Lonnie Brooks, the singer and guitarist whose distinctive style made him a cornerstone of Chicago blues and a major influence over generations of rock artists, has died at the age of 83.

The Chicago Tribune reports on Brooks' death, confirming through his son, Ronnie Baker Brooks, that the elder Brooks died in Chicago the night of April 1. A cause of death was not immediately available.

Chicago mayor Rahm Emanuel quickly moved to commemorate Brooks' legacy on behalf of the city, calling him a "blues legend with a towering talent and soulful style that won him legions of fans across the country and around the world" and adding, "His celebrated career inspired generations of music lovers, garnered numerous awards and brought him from the clubs of Chicago's west side to the concert halls of Europe and beyond."

A relative latecomer to the guitar, Brooks was born in Louisiana and moved to Texas as a young man, absorbing a country blues influence that would later proved to set him apart as an artist. He started out using the alias Guitar Jr., under which he embarked on a solo career after cutting his professional teeth playing with famed zydeco act Clifton Chenier. After his 1969 debut Broke an’ Hungry failed to find a large audience, he spent time touring and gigging around Chicago before landing a handful of cuts on the 1978 Alligator Records anthology Living Chicago Blues.

The late '70s proved a turning point for Brooks, who subsequently found himself in demand among blues enthusiasts around the world.

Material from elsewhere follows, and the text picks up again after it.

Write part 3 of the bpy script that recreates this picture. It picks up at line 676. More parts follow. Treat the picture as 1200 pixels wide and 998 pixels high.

Later years saw him rubbing shoulders with famous fans and musical disciples such as Johnny Winter (who made an appearance on Brooks' Wound Up Tight LP in 1986) and Eric Clapton, who invited Brooks to perform during a stop on his From the Cradle tour in 1993.

While his recorded output slowed in later years, Brooks remained a fiery stage presence, notorious for a playing style that often saw him using his mouth as well as his hands. As he settled into statesman status, Brooks brought his sons Ronnie and Wayne into his band, dubbing their combo the Brooks Family Blues Dynasty. As Ronnie told the Chicago Sun-Times, Brooks wasn't shy about letting his sons know what the experience of playing together meant to him.

"It’s difficult being a musician and raising a family, let alone playing the blues. And he did that. He taught me and my brother Wayne how to play and be men. And there was always love in the house," Ronnie told the paper. "Those were some of his proudest moments, being onstage with us."

"I’ll be on the totem pole," Brooks allowed when the Sun-Times asked him to assess his blues legacy. "With Muddy Waters, Howlin’ Wolf, Jimmy Reed, Elmore James, Magic Sam, Otis Rush, Buddy Guy, Junior Wells, Koko Taylor, Little Walter, many others I can’t name. ... I’ll probably be on the last spot."